Rule 5. What you post on the Internet will stay on the Internet, even after you delete it. I did not know this. I thought once you deleted something it was gone. This information will make a person stop and think twice before they write anything.
Rule 6. Never meet someone in person that you met on line. This scares me to death. A few years ago my oldest son was into a online game called Wold of War Craft. Are rule is you don't chat with anyone you don't know. Only chat with your friends. One night at dinner my son was talking about a friend I was not familiar with. I asked him if this was a new friend from school. He told me no, it was a friend in California. I said " How can you have a friend in California you've never been there?" He said " I met her on line." I said " You know you are only aloud to chat with your friends when you are online." He said " I do, So and so is a friend I made on line." I then redefined the word friend as someone I, his mother, have met face to face.

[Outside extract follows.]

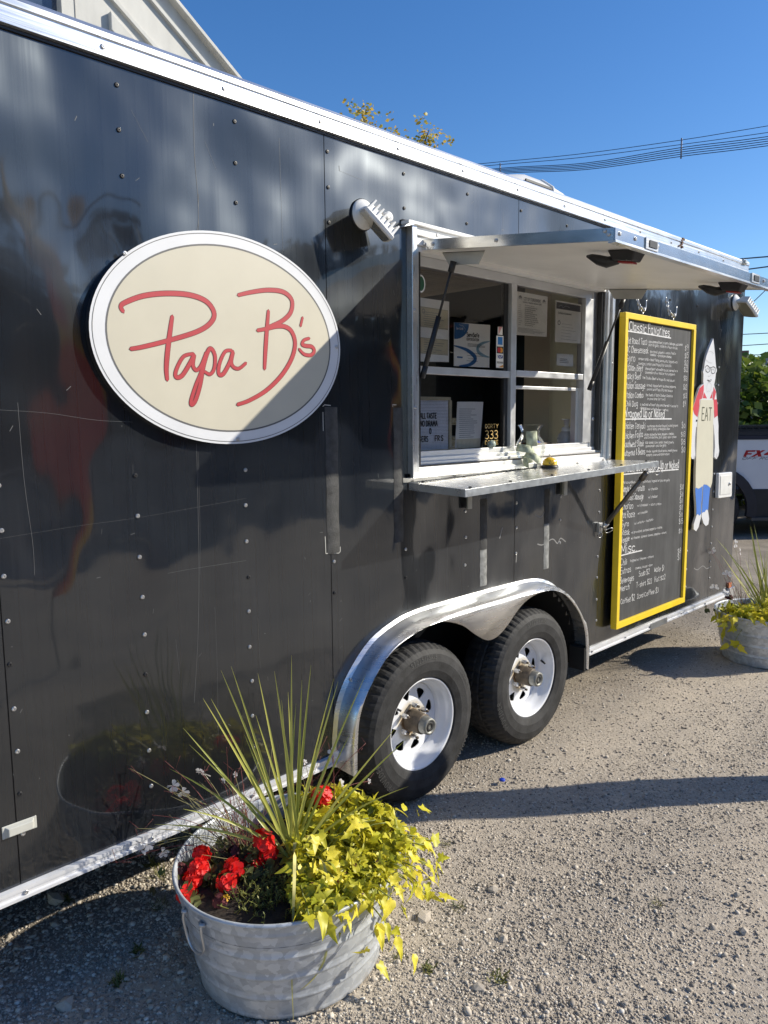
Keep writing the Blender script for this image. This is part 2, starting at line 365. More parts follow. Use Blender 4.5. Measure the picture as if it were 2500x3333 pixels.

The last thing the video mentioned was for parents to be aware of what their children are doing on the computer. Our computer is in the living room. I can see it from any were in the room including the front door. I can also see it from both the dinning room and the kitchen. I also check the computers history on a regular bases and we have the computer password protected. I once read a story about a mother that took the computer cable with her when ever she left the house and slept with it under her pillow.
Compared to all the other videos we watched this week for this assignment I felt that this one was a little boring. One of my favorites was Tracking Teressa. I learned that I need to change my e-mail address. For family home evening tomorrow I am going to show my family several of these videos, discuss them, then print off the Internet safety pledge and have everyone in the family sign it.